Mi rendo conto sempre di più che nella mia attività registica e di pedagogo la parola chiave è “maieutica”. La maieutica come metodo, ma anche come allenamento dello sguardo, dell’ intuito, dell’ascolto, per scoprire il modo in cui far emergere la vita, o far risuonare una verità . A volte basta una piccola frase, un contatto di sguardi, un breve esercizio con la voce, il cambiamento di una postura, una immagine suggerita, una messa a fuoco di un intento, una improvvisazione che sblocchi l’ energia del corpo, e, all’ improvviso, qualcosa affiora dall’ inerzia.
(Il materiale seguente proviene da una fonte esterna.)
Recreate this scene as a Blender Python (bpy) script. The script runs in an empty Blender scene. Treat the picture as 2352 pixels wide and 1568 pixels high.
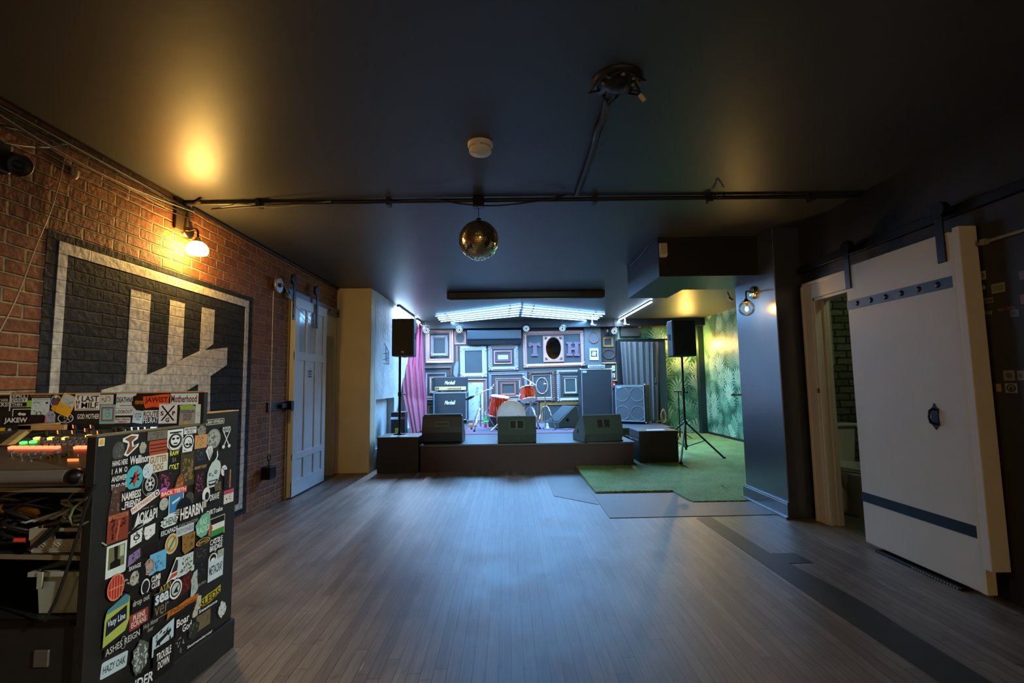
import bpy, math, random
from mathutils import Vector, Matrix, Euler

random.seed(7)
SC = bpy.context.scene
COL = SC.collection
PI = math.pi
R = math.radians

# ------------------------------------------------------------------ camera
W, H, F = 2352, 1568, 1100.0
PITCH, YAW, ROLL, EYE = 0.08793, 0.01084, -0.01457, 1.25
_cy, _sy, _cp, _sp, _cr, _sr = (math.cos(YAW), math.sin(YAW), math.cos(PITCH), math.sin(PITCH), math.cos(ROLL), math.sin(ROLL))
FW = Vector((_sy*_cp, _cy*_cp, _sp))
_rt = Vector((_cy, -_sy, 0)); _up = _rt.cross(FW)
RT = _rt*_cr + _up*_sr
UP = _up*_cr - _rt*_sr
cam_d = bpy.data.cameras.new('camera'); cam = bpy.data.objects.new('camera', cam_d); COL.objects.link(cam)
cam_d.sensor_width = 36; cam_d.lens = 36*F/W; cam_d.clip_start = 0.05; cam_d.clip_end = 60
cam.matrix_world = Matrix(((RT.x, UP.x, -FW.x, 0), (RT.y, UP.y, -FW.y, 0), (RT.z, UP.z, -FW.z, EYE), (0, 0, 0, 1)))
SC.camera = cam

# ------------------------------------------------------------------ world, exposure
wd = bpy.data.worlds.new('world'); SC.world = wd; wd.use_nodes = True
wd.node_tree.nodes['Background'].inputs[0].default_value = (0.9, 0.8, 0.6, 1)
wd.node_tree.nodes['Background'].inputs[1].default_value = 0.02
SC.view_settings.view_transform = 'Standard'
SC.view_settings.look = 'None'
SC.view_settings.gamma = 1
SC.view_settings.use_curve_mapping = False
SC.view_settings.exposure = 0.25
# strengths of the room's lamps and of the added bar globes and spots
E_TUBE, E_STRIP, E_OPAL, E_BULB, E_CORNER, E_FILL = 18.0, 40.0, 190.0, 460.0, 5200.0, 74.0
P_TUBE, P_STRIP, P_DESKFILL, P_STAGEFILL = 41.0, 66.0, 400.0, 650.0
COL_LED = (0.20, 0.50, 1.0)
COL_WARM = (1.0, 0.58, 0.14)

# ------------------------------------------------------------------ measuring: a point of the photograph on a plane of the room
def ray(px, py): return FW*F + RT*(px - W/2) - UP*(py - H/2)
EY = Vector((0, 0, EYE))
def onx(px, py, x): d = ray(px, py); return EY + d*(x/d.x)
def ony(px, py, y): d = ray(px, py); return EY + d*(y/d.y)
def onz(px, py, z): d = ray(px, py); return EY + d*((z-EYE)/d.z)
def onp(px, py, P, n): d = ray(px, py); return EY + d*((P-EY).dot(n)/d.dot(n))

# ------------------------------------------------------------------ materials
def lin(c):
    c = c/255.0
    return c/12.92 if c <= 0.04045 else ((c+0.055)/1.055)**2.4
def C(r, g, b): return (lin(r), lin(g), lin(b), 1)
MATS = {}
def newmat(name):
    m = bpy.data.materials.new(name); m.use_nodes = True
    nt = m.node_tree
    return m, nt, nt.nodes['Principled BSDF'], nt.nodes, nt.links
def sub(col, k): return (col[0]*k, col[1]*k, col[2]*k, 1)
def mat(name, col, rough=0.5, metal=0.0, var=0.25, scale=12.0, bump=0.0, bscale=60.0, spec=0.5, coat=0.0):
    if name in MATS: return MATS[name]
    m, nt, bs, N, L = newmat(name)
    bs.inputs['Roughness'].default_value = rough; bs.inputs['Metallic'].default_value = metal
    bs.inputs['Specular IOR Level'].default_value = spec; bs.inputs['Coat Weight'].default_value = coat
    tc = N.new('ShaderNodeTexCoord'); nz = N.new('ShaderNodeTexNoise'); nz.inputs['Scale'].default_value = scale; nz.inputs['Detail'].default_value = 4
    cr = N.new('ShaderNodeMix'); cr.data_type = 'RGBA'
    cr.inputs[6].default_value = sub(col, 1-var); cr.inputs[7].default_value = sub(col, 1+var)
    L.new(tc.outputs['Object'], nz.inputs['Vector']); L.new(nz.outputs['Fac'], cr.inputs[0]); L.new(cr.outputs[2], bs.inputs['Base Color'])
    if bump:
        n2 = N.new('ShaderNodeTexNoise'); n2.inputs['Scale'].default_value = bscale; n2.inputs['Detail'].default_value = 3
        bp = N.new('ShaderNodeBump'); bp.inputs['Strength'].default_value = bump; bp.inputs['Distance'].default_value = 0.01
        L.new(tc.outputs['Object'], n2.inputs['Vector']); L.new(n2.outputs['Fac'], bp.inputs['Height']); L.new(bp.outputs[0], bs.inputs['Normal'])
    MATS[name] = m
    return m
def emat(name, col, strength, base=(0.8, 0.8, 0.8)):
    if name in MATS: return MATS[name]
    m, nt, bs, N, L = newmat(name)
    bs.inputs['Base Color'].default_value = (*base, 1)
    bs.inputs['Emission Color'].default_value = (*col, 1); bs.inputs['Emission Strength'].default_value = strength
    MATS[name] = m
    return m
def glassmat(name, tint, fac=0.12):
    if name in MATS: return MATS[name]
    m, nt, bs, N, L = newmat(name)
    tr = N.new('ShaderNodeBsdfTransparent'); tr.inputs[0].default_value = tint
    gl = N.new('ShaderNodeBsdfGlossy'); gl.inputs['Roughness'].default_value = 0.03
    fr = N.new('ShaderNodeFresnel'); fr.inputs[0].default_value = 1.35
    ad = N.new('ShaderNodeMath'); ad.operation = 'MULTIPLY_ADD'; ad.inputs[1].default_value = 0.8; ad.inputs[2].default_value = fac*0.2
    mx = N.new('ShaderNodeMixShader')
    L.new(fr.outputs[0], ad.inputs[0]); L.new(ad.outputs[0], mx.inputs[0]); L.new(tr.outputs[0], mx.inputs[1]); L.new(gl.outputs[0], mx.inputs[2])
    L.new(mx.outputs[0], N['Material Output'].inputs[0])
    MATS[name] = m
    return m

def vecmap(N, L, swz, scale=(1, 1, 1)):
    tc = N.new('ShaderNodeTexCoord'); sp = N.new('ShaderNodeSeparateXYZ'); cb = N.new('ShaderNodeCombineXYZ')
    L.new(tc.outputs['Object'], sp.inputs[0])
    for i, a in enumerate(swz):
        if a in 'XYZ':
            ml = N.new('ShaderNodeMath'); ml.operation = 'MULTIPLY'; ml.inputs[1].default_value = scale[i]
            L.new(sp.outputs[a], ml.inputs[0]); L.new(ml.outputs[0], cb.inputs[i])
    return tc, cb

def brickmat(name, c1, c2, mortar, swz='YZ0', rough=0.75, wob=0.02, bstr=1.0, msize=0.009, bw=0.215, rh=0.0735):
    m, nt, bs, N, L = newmat(name)
    tc, cb = vecmap(N, L, swz)
    nz = N.new('ShaderNodeTexNoise'); nz.inputs['Scale'].default_value = 5.0; nz.inputs['Detail'].default_value = 5
    L.new(tc.outputs['Object'], nz.inputs['Vector'])
    sc = N.new('ShaderNodeVectorMath'); sc.operation = 'SCALE'; sc.inputs['Scale'].default_value = wob
    sb = N.new('ShaderNodeVectorMath'); sb.operation = 'SUBTRACT'; sb.inputs[1].default_value = (0.5, 0.5, 0.5)
    ad = N.new('ShaderNodeVectorMath'); ad.operation = 'ADD'
    L.new(nz.outputs['Color'], sb.inputs[0]); L.new(sb.outputs[0], sc.inputs[0]); L.new(cb.outputs[0], ad.inputs[0]); L.new(sc.outputs[0], ad.inputs[1])
    bt = N.new('ShaderNodeTexBrick'); bt.inputs['Scale'].default_value = 1.0
    bt.inputs['Mortar Size'].default_value = msize; bt.inputs['Mortar Smooth'].default_value = 0.6; bt.inputs['Bias'].default_value = -0.1
    bt.inputs['Brick Width'].default_value = bw; bt.inputs['Row Height'].default_value = rh
    bt.inputs['Color1'].default_value = c1; bt.inputs['Color2'].default_value = c2; bt.inputs['Mortar'].default_value = mortar
    L.new(ad.outputs[0], bt.inputs['Vector'])
    n2 = N.new('ShaderNodeTexNoise'); n2.inputs['Scale'].default_value = 28; n2.inputs['Detail'].default_value = 6
    L.new(tc.outputs['Object'], n2.inputs['Vector'])
    mp = N.new('ShaderNodeMapRange'); mp.inputs[1].default_value = 0.3; mp.inputs[2].default_value = 0.7; mp.inputs[3].default_value = 0.65; mp.inputs[4].default_value = 1.3
    L.new(n2.outputs['Fac'], mp.inputs[0])
    mu = N.new('ShaderNodeVectorMath'); mu.operation = 'SCALE'
    L.new(bt.outputs['Color'], mu.inputs[0]); L.new(mp.outputs[0], mu.inputs['Scale']); L.new(mu.outputs[0], bs.inputs['Base Color'])
    bs.inputs['Roughness'].default_value = rough
    inv = N.new('ShaderNodeMath'); inv.operation = 'MULTIPLY_ADD'; inv.inputs[1].default_value = -1; inv.inputs[2].default_value = 1
    L.new(bt.outputs['Fac'], inv.inputs[0])
    a2 = N.new('ShaderNodeMath'); a2.operation = 'MULTIPLY_ADD'; a2.inputs[1].default_value = 0.45
    L.new(n2.outputs['Fac'], a2.inputs[0]); L.new(inv.outputs[0], a2.inputs[2])
    bp = N.new('ShaderNodeBump'); bp.inputs['Strength'].default_value = bstr; bp.inputs['Distance'].default_value = 0.022
    L.new(a2.outputs[0], bp.inputs['Height']); L.new(bp.outputs[0], bs.inputs['Normal'])
    MATS[name] = m
    return m

def floormat():
    m, nt, bs, N, L = newmat('oak strip floor')
    tc, cb = vecmap(N, L, 'YX0')
    bt = N.new('ShaderNodeTexBrick'); bt.inputs['Scale'].default_value = 1.0; bt.offset = 0.0
    bt.inputs['Mortar Size'].default_value = 0.0017; bt.inputs['Mortar Smooth'].default_value = 0.3; bt.inputs['Brick Width'].default_value = 1.15; bt.inputs['Row Height'].default_value = 0.0565
    bt.inputs['Color1'].default_value = (0.138, 0.111, 0.090, 1); bt.inputs['Color2'].default_value = (0.242, 0.201, 0.168, 1); bt.inputs['Mortar'].default_value = (0.012, 0.01, 0.008, 1)
    sx = N.new('ShaderNodeSeparateXYZ'); L.new(cb.outputs[0], sx.inputs[0])
    rw = N.new('ShaderNodeMath'); rw.operation = 'DIVIDE'; rw.inputs[1].default_value = 0.0565; L.new(sx.outputs[1], rw.inputs[0])
    fl = N.new('ShaderNodeMath'); fl.operation = 'FLOOR'; L.new(rw.outputs[0], fl.inputs[0])
    wn = N.new('ShaderNodeTexWhiteNoise'); wn.noise_dimensions = '1D'; L.new(fl.outputs[0], wn.inputs['W'])
    sh = N.new('ShaderNodeMath'); sh.operation = 'MULTIPLY_ADD'; sh.inputs[1].default_value = 9.0; L.new(wn.outputs['Value'], sh.inputs[0]); L.new(sx.outputs[0], sh.inputs[2])
    c2 = N.new('ShaderNodeCombineXYZ'); L.new(sh.outputs[0], c2.inputs[0]); L.new(sx.outputs[1], c2.inputs[1])
    L.new(c2.outputs[0], bt.inputs['Vector'])
    gm = N.new('ShaderNodeMapping'); gm.inputs['Scale'].default_value = (60, 3, 1)
    L.new(tc.outputs['Object'], gm.inputs[0])
    g = N.new('ShaderNodeTexNoise'); g.inputs['Scale'].default_value = 1.0; g.inputs['Detail'].default_value = 6; g.inputs['Distortion'].default_value = 1.5
    L.new(gm.outputs[0], g.inputs['Vector'])
    big = N.new('ShaderNodeTexNoise'); big.inputs['Scale'].default_value = 2.6; big.inputs['Detail'].default_value = 7; big.inputs['Roughness'].default_value = 0.65
    L.new(tc.outputs['Object'], big.inputs['Vector'])
    r1 = N.new('ShaderNodeMapRange'); r1.inputs[1].default_value = 0.3; r1.inputs[2].default_value = 0.7; r1.inputs[3].default_value = 0.7; r1.inputs[4].default_value = 1.25
    r2 = N.new('ShaderNodeMapRange'); r2.inputs[1].default_value = 0.35; r2.inputs[2].default_value = 0.65; r2.inputs[3].default_value = 0.75; r2.inputs[4].default_value = 1.15
    L.new(g.outputs['Fac'], r1.inputs[0]); L.new(big.outputs['Fac'], r2.inputs[0])
    mm = N.new('ShaderNodeMath'); mm.operation = 'MULTIPLY'; L.new(r1.outputs[0], mm.inputs[0]); L.new(r2.outputs[0], mm.inputs[1])
    sc = N.new('ShaderNodeVectorMath'); sc.operation = 'SCALE'; L.new(bt.outputs['Color'], sc.inputs[0]); L.new(mm.outputs[0], sc.inputs['Scale'])
    # scuffs and flecks of pale paint worn into the boards
    sm = N.new('ShaderNodeMapping'); sm.inputs['Scale'].default_value = (26, 3.2, 1); L.new(tc.outputs['Object'], sm.inputs[0])
    sn = N.new('ShaderNodeTexNoise'); sn.inputs['Scale'].default_value = 1.0; sn.inputs['Detail'].default_value = 3; L.new(sm.outputs[0], sn.inputs['Vector'])
    s1 = N.new('ShaderNodeMapRange'); s1.inputs[1].default_value = 0.715; s1.inputs[2].default_value = 0.76; L.new(sn.outputs['Fac'], s1.inputs[0])
    s3 = N.new('ShaderNodeMath'); s3.operation = 'MULTIPLY'; s3.inputs[1].default_value = 0.55; L.new(s1.outputs[0], s3.inputs[0])
    dn = N.new('ShaderNodeTexNoise'); dn.inputs['Scale'].default_value = 7.0; dn.inputs['Detail'].default_value = 4; L.new(tc.outputs['Object'], dn.inputs['Vector'])
    d1 = N.new('ShaderNodeMapRange'); d1.inputs[1].default_value = 0.66; d1.inputs[2].default_value = 0.74; d1.inputs[3].default_value = 1.0; d1.inputs[4].default_value = 0.5; L.new(dn.outputs['Fac'], d1.inputs[0])
    sd = N.new('ShaderNodeVectorMath'); sd.operation = 'SCALE'; L.new(sc.outputs[0], sd.inputs[0]); L.new(d1.outputs[0], sd.inputs['Scale'])
    mxs = N.new('ShaderNodeMix'); mxs.data_type = 'RGBA'; mxs.inputs[7].default_value = (.5, .47, .42, 1); L.new(s3.outputs[0], mxs.inputs[0]); L.new(sd.outputs[0], mxs.inputs[6])
    L.new(mxs.outputs[2], bs.inputs['Base Color']); bs.inputs['Specular IOR Level'].default_value = 1.0
    rr = N.new('ShaderNodeMapRange'); rr.inputs[1].default_value = 0.35; rr.inputs[2].default_value = 0.7; rr.inputs[3].default_value = 0.42; rr.inputs[4].default_value = 0.5
    L.new(big.outputs['Fac'], rr.inputs[0]); L.new(rr.outputs[0], bs.inputs['Roughness'])
    inv = N.new('ShaderNodeMath'); inv.operation = 'MULTIPLY_ADD'; inv.inputs[1].default_value = -1.0
    L.new(bt.outputs['Fac'], inv.inputs[0])
    gs = N.new('ShaderNodeMath'); gs.operation = 'MULTIPLY'; gs.inputs[1].default_value = 0.12; L.new(g.outputs['Fac'], gs.inputs[0]); L.new(gs.outputs[0], inv.inputs[2])
    bp = N.new('ShaderNodeBump'); bp.inputs['Strength'].default_value = 0.35; bp.inputs['Distance'].default_value = 0.004
    L.new(inv.outputs[0], bp.inputs['Height']); L.new(bp.outputs[0], bs.inputs['Normal'])
    return m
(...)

In fondo una delle questioni centrali dell’ arte drammatica, dell’ arte dell’ attore, è quella della presenza,  di “ essere o non essere ” presenti alle cose semplici, concrete, vere. Così come ci accade nella vita. Noi crediamo di essere coscienti, di essere presenti, ma in realtà non lo siamo veramente, non vediamo le strade che percorriamo, o la persona che ci sta di fronte. E non siamo neanche presenti a noi stessi, perché i pensieri meccanici ci sballottano da una parte all’ altra, una critica o una lusinga ci trascinano di qua e di là, o ci fanno bruciare l’ energia che potremmo avere per essere più presenti.

Un gruppo di teatro, di un laboratorio o di uno studio drammatico, è come un gruppo di contrabbandieri. Mi vengono in mente i contrabbandieri de L’amante dell’Orsa maggiore di Sergiusz Piasecki. Sempre in viaggio, sulla strada, per i sentieri di campagna, per percorsi sconosciuti,  per superare delle frontiere, senza farsi notare, senza farsi ingabbiare o rinchiudere. Solo che una compagnia teatrale, se fa un vero lavoro, tenta di superare le frontiere tra la dispersione della vita di tutti i giorni e la densità della realtà immaginaria, tra l’ inerzia e lo sforzo creativo, tra una distrazione inconsapevole e una più alta qualità di attenzione, tra il mondo quotidiano e quello della invenzione  poetica. In fondo è quasi un atto magico, un passaggio da una dimensione all’ altra. I contrabbandieri di Sergiusz Piasecki a volte ridono, bevono scherzano, ma c’è  sempre una parte di loro che deve essere vigile, pronta a fiutare l’ aria, a sentire  un rumore sospetto, a vedere una traccia, o un piccolo segno sul terreno. A passare in pochi attimi da uno stato  di rilassatezza ad uno di allerta, di vigilanza, di presenza. E’ così che vorrei i miei gruppi di creazione drammatica.